Connecting in Conflict
- Marije Roos
- 18 mrt 2019
- 3 minuten om te lezen
Finding connection where it seams the least possible
This is a story is about CONNECTING in CONFLICT with my daughter. Using the tools of Nonviolent Communication (NVC), more than a tool for me NVC is a way of living.
NVC works not only with children but with all human-beings (including in the communication with myself ! )
It works to create a connection to get back in a natural flow of giving and receiving where everybody’s needs are considered and aimed to be met.

I'm with my two kids Zaya (3 years old) and Ronja (1 year old). We are going outside, me and Ronja are all dressed up, it's cold outside so we are wearing our jacket, shoes, scarf, head, gloves.
Zaya is almost ready dressing up and than suddenly she takes everything out while screaming and crying and saying:
"I don't want to go outside anymore." I feel annoyance arises in me; we are just ready to go out, that morning we had spend half an hour dressing her up from her pyjamas to her clothes. I breath a few times to connect to what is going on in me, to create space to be able to hear her, when I know what is important for me I have space to shift my focus to her:
"Do you feel irritated? Are the clothes not comfortable?"
"Yes! They are not comfortable!" She shouts and she keeps crying.
"Is it the edges and the layers that gives you irritation."
“Yes! I want to stay inside. " "Do you want to stay warm and comfortable."
"Yes!" I express that I want to go outside. Ronja and me are just prepared to get some fresh air and get some movement and play. I ask her if she is okay if we go to the garden and leave the door open while she can stay inside? But she doesn’t want to stay inside alone. I try to ensure her that I am right there, the door is open so I can hear and I see her through the window. But she doesn't like it. She keeps saying she wants us all to stay inside.. Not knowing what to do, still inside, getting hot in my jacket, I decide to go anyway outside, in the hope that when Zaya will sees us play in the garden she will follow. But the opposite happens she cries louder and louder. I realise that she didn't yet experienced to be heard in what is important for her. I go back to her and I ask her if she wants me to hold her. She wants that. I glisten to her by guessing her feelings and needs:
“Do you feel very sad and lonely when we are outside and you are inside alone?”
“Yes.”
“Do you want to be close to me?”
“Yes I want to be together and someone to care for me.”
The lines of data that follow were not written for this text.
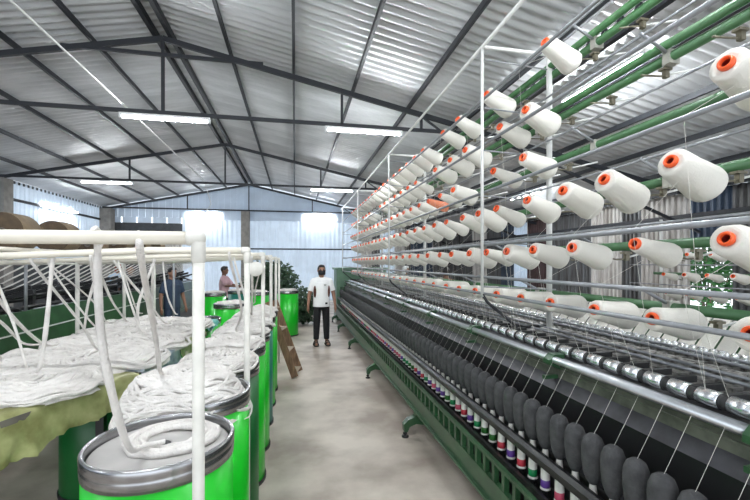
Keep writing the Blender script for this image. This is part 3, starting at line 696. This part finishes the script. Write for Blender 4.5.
# brown rolls on a pair of rails
RK = thing('roll_rack', 'pair of cream rails carrying brown rolls behind the front pipe', 'rack', (-2.12, 4.5, 0))
for x in (-.09, .09): obj('rail', MB().tube([(x, -2.6, 1.80), (x, 3.4, 1.80)], .016, 10), M['cream'], RK)
for y in (-2.3, .4, 3.2):
    obj('cross_piece', MB().box(-.13, .13, y - .02, y + .02, 1.765, 1.785), M['creampost'], RK)
    obj('post', MB().tube([(0, y, 0), (0, y, 1.77)], .02, 10), M['greymetal'], RK)
for k in range(7):
    y = 2.92 + .62 * k; r = .145 if k != 3 else .115
    t = thing('jute_roll', 'brown jute roll lying on the rack, %s from the left edge' % nth(k + 1), 'roll', (-2.12, y, 1.80 + math.sqrt((r + .016) ** 2 - .09 ** 2)), 0, 'brown rolls on the rack')
    obj('wound_body', MB().lathe([(r * .98, -.11), (r, -.1), (r, .1), (r * .98, .11)], 30, 'y'), M['jute'], t)
    for s in (-.11, .11): obj('roll_end', MB().lathe([(.03, s), (r * .5, s * 1.02), (r * .98, s)], 30, 'y'), M['juteend_shaded'], t)
    obj('core', MB().lathe([(.03, -.112), (.022, -.112), (.022, .112), (.03, .112)], 16, 'y'), M['board'], t)

# ------------------------------------------------------------------ plants
def bush(name, label, cat, x, y, z0, rx, ry, h, n, m, seed, leaf=.07):
    t = thing(name, label, cat, (x, y, 0)); rr = random.Random(seed); b = MB(); st = MB()
    for i in range(9):
        a = rr.uniform(0, 6.3); e = Vector((rx * .7 * math.cos(a), ry * .7 * math.sin(a), z0 + h * rr.uniform(.5, .95)))
        st.tube([(0, 0, 0), (e.x * .3, e.y * .3, z0 * .6 + e.z * .35), e], [.02, .014, .005], 6)
    for i in range(n):
        while True:
            p = Vector((rr.uniform(-1, 1), rr.uniform(-1, 1), rr.uniform(-1, 1)))
            if .25 < p.length < 1: break
        lump = 1 + .3 * noise.noise(p * 2.2 + Vector((seed, 0, 0)))
        c = Vector((p.x * rx * lump, p.y * ry * lump, z0 + h / 2 + p.z * h / 2 * lump)); c.z = max(.02, c.z)
        d = Vector((rr.uniform(-1, 1), rr.uniform(-1, 1), rr.uniform(-.7, .6))).normalized(); s = d.orthogonal().normalized() * leaf * .3; u = d * leaf * rr.uniform(.7, 1.3); dz = d.cross(s).normalized() * leaf * .1
        b.add([c, c + u * .5 + s + dz, c + u, c + u * .5 - s + dz], [(0, 1, 2), (0, 2, 3)])
    obj('stems', st, M['bark'], t); obj('foliage', b, M[m], t)
bush('bush', 'dark green leafy bush behind the far green cans', 'bush', -.75, 12.6, .35, .85, .5, 1.4, 3200, 'leaf', 3, .13)
bush('bush', 'dark low bush on the floor left of the man', 'bush', .22, 11.3, .0, .42, .4, 1.0, 1500, 'leaf', 4, .11)
bush('tree', 'leafy green tree outside the gap in the right wall', 'tree', 10.4, 8.4, .6, 1.3, 1.6, 3.4, 3600, 'leaf2', 8, .18)

# ------------------------------------------------------------------ people
def remesh(mb, vox, mats, name, smooth=2):
    me = mb.mesh(name + '_raw', mats); o = bpy.data.objects.new(name, me); COL.objects.link(o)
    md = o.modifiers.new('r', 'REMESH'); md.mode = 'VOXEL'; md.voxel_size = vox; md.use_smooth_shade = True
    sm_ = o.modifiers.new('s', 'SMOOTH'); sm_.iterations = smooth; sm_.factor = .5
    dg = bpy.context.evaluated_depsgraph_get(); out = bpy.data.meshes.new_from_object(o.evaluated_get(dg), depsgraph=dg)
    bpy.data.objects.remove(o)
    out.materials.clear()
    for m in (mats if isinstance(mats, list) else [mats]): out.materials.append(m)
    for p in out.polygons: p.use_smooth = True; p.material_index = 0
    return out
def caps(b, a, c, r0, r1, n=12, flat=1.0):
    a, c = Vector(a), Vector(c); k = 5; pts = [a.lerp(c, i / k) for i in range(k + 1)]
    b.tube(pts, [r0 + (r1 - r0) * i / k for i in range(k + 1)], n, True, flat); b.sphere(a, r0, n, 8); b.sphere(c, r1, n, 8)
def person(label, x, y, rz, H, shirt, pants, skin, hairm, pose='stand', vox=.011, mask=False, scarf=None, panels=False):
    t = thing('person', label, 'person', (x, y, 0), rz); s = H / 1.68
    def V(*p): return Vector(p) * s
    arms = {}; hip = .90
    for sd in (-1, 1):
        sh = V(sd * .165, 0, 1.335)
        if pose == 'work': el = V(sd * .23, -.12, 1.15); wr = V(sd * .16, -.34, 1.12); hd = (wr - el).normalized()
        else: el = V(sd * .25, .01, 1.075); wr = V(sd * .28, -.05, .835); hd = Vector((sd * .02, -.12, -1)).normalized()
        arms[sd] = (sh, el, wr, hd)
    b = MB()
    # head: skull, jaw, nose, ears, neck
    b.sphere(V(0, -.0, 1.565), tuple(v * s for v in (.074, .094, .108)), 20, 14); b.sphere(V(0, -.03, 1.505), tuple(v * s for v in (.056, .062, .062)), 16, 10)
    b.sphere(V(0, -.095, 1.545), tuple(v * s for v in (.014, .02, .024)), 8, 6); caps(b, V(0, -.086, 1.585), V(0, -.102, 1.54), .008 * s, .011 * s, 8)
    b.sphere(V(0, -.088, 1.495), tuple(v * s for v in (.026, .012, .010)), 8, 6); b.sphere(V(0, -.08, 1.598), tuple(v * s for v in (.052, .016, .010)), 10, 6)
    for sd in (-1, 1): b.sphere(V(sd * .078, .005, 1.55), tuple(v * s for v in (.011, .02, .032)), 8, 8)
    caps(b, V(0, .015, 1.5), V(0, .02, 1.38), .052 * s, .058 * s)
    # trunk
    for z, rx, ry in ((1.30, .14, .085), (1.22, .165, .105), (1.12, .145, .098), (1.0, .145, .10), (.91, .155, .108)): b.sphere(V(0, 0.01, z), (rx * s, ry * s, .12 * s), 16, 10)
    for sd in (-1, 1):
        sh, el, wr, hd = arms[sd]
        caps(b, V(sd * .06, .01, 1.365), sh, .05 * s, .05 * s); caps(b, sh, el, .052 * s, .040 * s); caps(b, el, wr, .040 * s, .026 * s)
        # hand: palm and five fingers
        side = Vector((0, -1, 0)) if pose != 'work' else Vector((-sd, 0, 0)); nrm = hd.cross(side).normalized(); palm = wr + hd * .05 * s
        caps(b, wr, wr + hd * .085 * s, .026 * s, .030 * s, 10, .6); b.sphere(palm, tuple(v * s for v in (.022, .036, .045)), 10, 8)
        for q, (off, ln) in enumerate(((.03, .066), (.010, .076), (-.010, .072), (-.029, .055))):
            r0 = wr + hd * .085 * s + side * off * s; k1 = r0 + hd * ln * .5 * s; curl = Vector((-sd * .4, 0, 0)) if pose != 'work' else Vector((0, 0, -.4))
            k2 = k1 + (hd + curl).normalized() * ln * .5 * s; caps(b, r0, k1, .0092 * s, .0085 * s, 7); caps(b, k1, k2, .0085 * s, .0075 * s, 7)
        th = wr + hd * .03 * s + side * .028 * s; k1 = th + (hd * .7 + side * .7).normalized() * .04 * s; caps(b, th, k1, .012 * s, .0105 * s, 7); caps(b, k1, k1 + (hd + side * .2).normalized() * .032 * s, .0105 * s, .009 * s, 7)
        caps(b, V(sd * .085, .01, hip), V(sd * .10, -.01, .5), .075 * s, .058 * s); caps(b, V(sd * .10, -.01, .5), V(sd * .11, .02, .09), .055 * s, .036 * s)
        caps(b, V(sd * .11, .03, .05), V(sd * .125, -.14, .035), .038 * s, .028 * s)
    obj('body', remesh(b, vox * .75, M[skin], 'body', 1), M[skin], t)
    # shirt
    b = MB()
    for z, rx, ry in ((1.31, .15, .098), (1.22, .18, .122), (1.12, .168, .118), (1.0, .168, .118), (.90, .172, .122)): b.sphere(V(0, .01, z), (rx * s, ry * s, .10 * s), 18, 10)
    b.tube([V(0, .01, .80), V(0, .01, 1.0), V(0, .01, 1.2), V(0, .01, 1.30)], [.178 * s, .170 * s, .178 * s, .158 * s], 18, True, .76)
    caps(b, V(0, .015, 1.34), V(0, .018, 1.375), .085 * s, .066 * s)
    for sd in (-1, 1):
        sh, el, wr, hd = arms[sd]; caps(b, V(sd * .05, .012, 1.37), sh, .058 * s, .066 * s)
        e = sh.lerp(el, .78 if pose != 'work' else 1.0); b.tube([sh, sh.lerp(e, .5), e], [.068 * s, .067 * s, .066 * s], 14)
    shm = remesh(b, vox, M[shirt], 'shirt', 2); so = obj('shirt', shm, M[shirt], t)
    # trousers
    b = MB(); b.sphere(V(0, .012, .90), tuple(v * s for v in (.155, .102, .11)), 16, 10)
    for sd in (-1, 1):
        b.tube([V(sd * .08, .01, .88), V(sd * .098, -.005, .5), V(sd * .105, .012, .3), V(sd * .11, .02, .12)], [.088 * s, .074 * s, .066 * s, .058 * s], 14)
    obj('trousers', remesh(b, vox, M[pants], 'trousers', 2), M[pants], t)
    for sd in (-1, 1):
        f = MB(); f.prism([(p[0] * s + sd * .12 * s, p[1] * s) for p in ((-.045, .07), (-.05, -.05), (-.04, -.17), (0, -.2), (.045, -.16), (.05, -.05), (.045, .07), (0, .085))], 'z', 0, .022 * s)
        so_ = obj('sandal', f, M['sandal'], t)
        f = MB(); f.tube([V(sd * .12 - .05, -.09, .015), V(sd * .12 - .03, -.095, .068), V(sd * .12 + .03, -.095, .068), V(sd * .12 + .05, -.09, .015)], .013 * s, 8); f.tube([V(sd * .12 - .052, .0, .015), V(sd * .12 - .03, -.01, .092), V(sd * .12 + .03, -.01, .092), V(sd * .12 + .052, 0, .015)], .012 * s, 8)
        obj('strap', f, M['sandal'], so_)
    # eyes
    for sd in (-1, 1): obj('eye', MB().sphere(V(sd * .03, -.083, 1.572), .0105 * s, 8, 6), M['hair'], t)
    # hair
    b = MB(); b.sphere(V(0, .012, 1.592), tuple(v * s for v in (.083, .098, .09)), 18, 12); b.sphere(V(0, -.055, 1.645), tuple(v * s for v in (.064, .04, .03)), 12, 8)
    for sd in (-1, 1): b.sphere(V(sd * .07, .02, 1.575), tuple(v * s for v in (.016, .05, .05)), 8, 8)
    if scarf:
        b.sphere(V(0, .04, 1.50), tuple(v * s for v in (.085, .08, .12)), 14, 10)
    ho = remesh(b, vox, M[hairm], 'hair', 2)
    # open the face
    bm = bmesh.new(); bm.from_mesh(ho)
    bmesh.ops.delete(bm, geom=[f for f in bm.faces if f.calc_center_median().y < -.055 * s and f.calc_center_median().z < 1.618 * s], context='FACES'); bm.to_mesh(ho); bm.free()
    obj('headscarf' if scarf else 'hair', ho, M[hairm], t)
    if mask:
        b = MB(); vs = []; nu, nv = 12, 8
        for i in range(nu + 1):
            a = -1.25 + 2.5 * i / nu
            for j in range(nv + 1):
                z = 1.463 + .098 * j / nv; w = .076 + .004 * math.sin(j / nv * PI); dpt = .098 + .018 * math.sin(PI * j / nv)
                vs.append(V(w * math.sin(a), -dpt * math.cos(a) * 1.0 - .004, z))
        b.add(vs, [(i * (nv + 1) + j, (i + 1) * (nv + 1) + j, (i + 1) * (nv + 1) + j + 1, i * (nv + 1) + j + 1) for i in range(nu) for j in range(nv)], True)
        mo = obj('face_mask', b, M['maskb'], t); md = mo.modifiers.new('t', 'SOLIDIFY'); md.thickness = .004
        for sd in (-1, 1): obj('ear_loop', MB().tube([V(sd * .072, -.03, 1.55), V(sd * .084, .01, 1.56)], .003 * s, 6), M['maskb'], mo)
    if panels:
        for sd in (-1, 1):
            b = MB(); b.sphere(V(sd * .142, -.05, 1.12), tuple(v * s for v in (.033, .055, .13)), 10, 10); obj('side_panel', remesh(b, vox, M['rust'], 'side_panel', 1), M['rust'], t)
        b = MB()
        for z, w in ((1.26, .05), (1.246, .036)): b.box(.035 * s, (.035 + w) * s, -.128 * s, -.11 * s, z * s, (z + .006) * s)
        obj('chest_print', b, M['hair'], t)
        obj('hem_patch', MB().box(.06 * s, .105 * s, -.129 * s, -.10 * s, .86 * s, .895 * s), M['hair'], t)
    return t
person('man in white t-shirt, black trousers and black mask standing in the aisle', .54, 8.36, R(4), 1.67, 'shirt', 'pants', 'skin', 'hair', mask=True, panels=True)
person('person in red headscarf and pale blue clothes behind the left machine', -4.7, 12.0, R(25), 1.69, 'bluec', 'pants', 'skin', 'redc', scarf=True, vox=.018)
person('dark-haired person in dark clothes behind the left machine, right of the red headscarf', -4.02, 10.95, R(25), 1.66, 'maskb', 'pants', 'skin', 'hair', vox=.018)
person('person in dark navy clothes standing between left machine and far cans', -2.45, 8.8, R(50), 1.62, 'navyc', 'navyc', 'skin', 'hair', vox=.018)
person('person in pink shirt working behind the far cans', -1.85, 11.3, R(80), 1.62, 'pinkc', 'pants', 'skin2', 'hair', 'work', vox=.018)
person('dark-haired person in red clothes behind the long spinning frame', 3.15, 8.05, R(170), 1.62, 'redc', 'pants', 'skin2', 'hair', vox=.018)
person('person with white headscarf far behind the long spinning frame', 3.15, 11.2, R(60), 1.62, 'maskb', 'pants', 'skin', 'whitec', scarf=True, vox=.018)
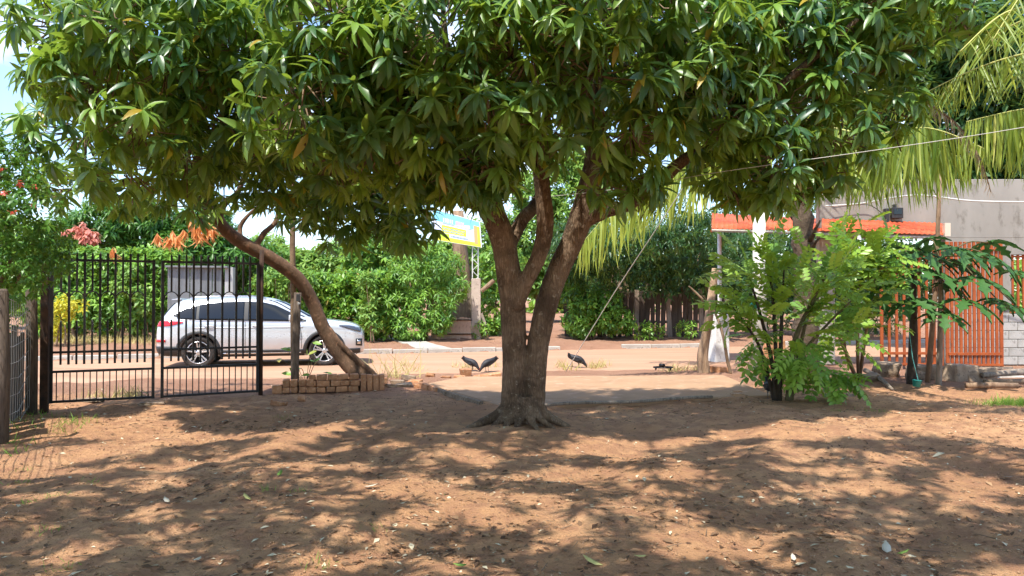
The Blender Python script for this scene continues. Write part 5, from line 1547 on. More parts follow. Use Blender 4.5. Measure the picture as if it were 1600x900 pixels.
# ------------------------------------------------------------------ leafy bush with feathered leaves
M_FEATHER = mat_leaf("feather_leaf", (0.075, 0.215, 0.028), (0.27, 0.44, 0.055), (0.46, 0.60, 0.065), 0.36, 0.38, .45)
def pinnate(n_pair=5):
    """One feathered leaf, 1 long along +Y: midrib and paired leaflets, arching over."""
    V, F = [], []
    def addl(base, d, L, wd):
        d = Vector(d).normalized(); s = d.cross(Vector((0, 0, 1))).normalized(); k = len(V)
        for t, w in ((0, .04), (.35, 1), (.7, .8), (1, .02)):
            c = base + d * L * t + Vector((0, 0, -.10 * L * t * t))
            V.extend([tuple(c - s * wd * w + Vector((0, 0, .25 * wd * w))), tuple(c), tuple(c + s * wd * w + Vector((0, 0, .25 * wd * w)))])
        for i in range(3):
            a = k + i * 3; F.extend([(a, a + 1, a + 4, a + 3), (a + 1, a + 2, a + 5, a + 4)])
    for i in range(n_pair):
        t = .2 + .72 * i / (n_pair - 1)
        b = Vector((0, t, -.28 * t * t))
        for sg in (-1, 1): addl(b, (sg, .55, -.25), .32 * (1 - .35 * abs(t - .5)), .085)
    addl(Vector((0, .96, -.26)), (0, 1, -.6), .28, .055)
    k = len(V)
    for t in (0, .5, 1):
        z = -.28 * t * t
        V.extend([(-.009, t * .98, z), (0, t * .98, z - .012), (.009, t * .98, z)])
    for i in range(2):
        a = k + i * 3; F.extend([(a, a + 1, a + 4, a + 3), (a + 1, a + 2, a + 5, a + 4)])
    return np.array(V), np.array(F)
PIN = pinnate()
bb = G(1222, 627)
bush = thing("leafy_bush", bb, "bright green bush with feathered leaves right of the slab", "bush")
M_GSTEM = mat_rough("green_brown_stem", (.085, .075, .035), (.17, .14, .07), 8, .85, None, .3, .005)
M_DSTEM = mat_rough("dark_stem", (.028, .022, .018), (.07, .05, .035), 8, .85, None, .3, .005)
tips = []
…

Hearing that I can feel compassion. I want that for you my sweety! Than I express: "Me and Ronja want to get fresh air and have some play and movement. And I want care and togetherness for you. I feel a bit lost what to do. Do you have an idea?” So what I did was expressing both of our needs.
Knowing that on the level of needs are no conflicts. Needs are abstract, we can fulfil needs in 100000 ways. The conflict starts when we hold on to our strategy.
In this case: Zaya wants to stay inside to fulfil her need for comfort. I want to go out to get fresh air and movement. When we will hold on to our strategy we stay in conflict. I trust that when both of our needs are heard creativity will come. Even though on that moment I felt lost and annoyed, I couldn't come up with any strategy that would work for both. I kept breathing to connect and allow my own feelings and needs and I trusted the process:
When we connect (on the level of needs). Get out of thinking: "What to do?" Instead breath, resting in not knowing and trusting that creativity how to fulfil all needs come in a state of relaxation.'
Than Zaya said: "Do you want to carry me?"
First I thought: “NO, you are to heavy"
But than the image of the toddler carrier came to me. "Would you like to be in the big girl carrier and I carry you on my back while me and Ronja play in the garden or we make a walk?" This worked for all three of us. I was getting my need for fresh air and movement and Zaya was nourished by togetherness, care, warmth and comfort.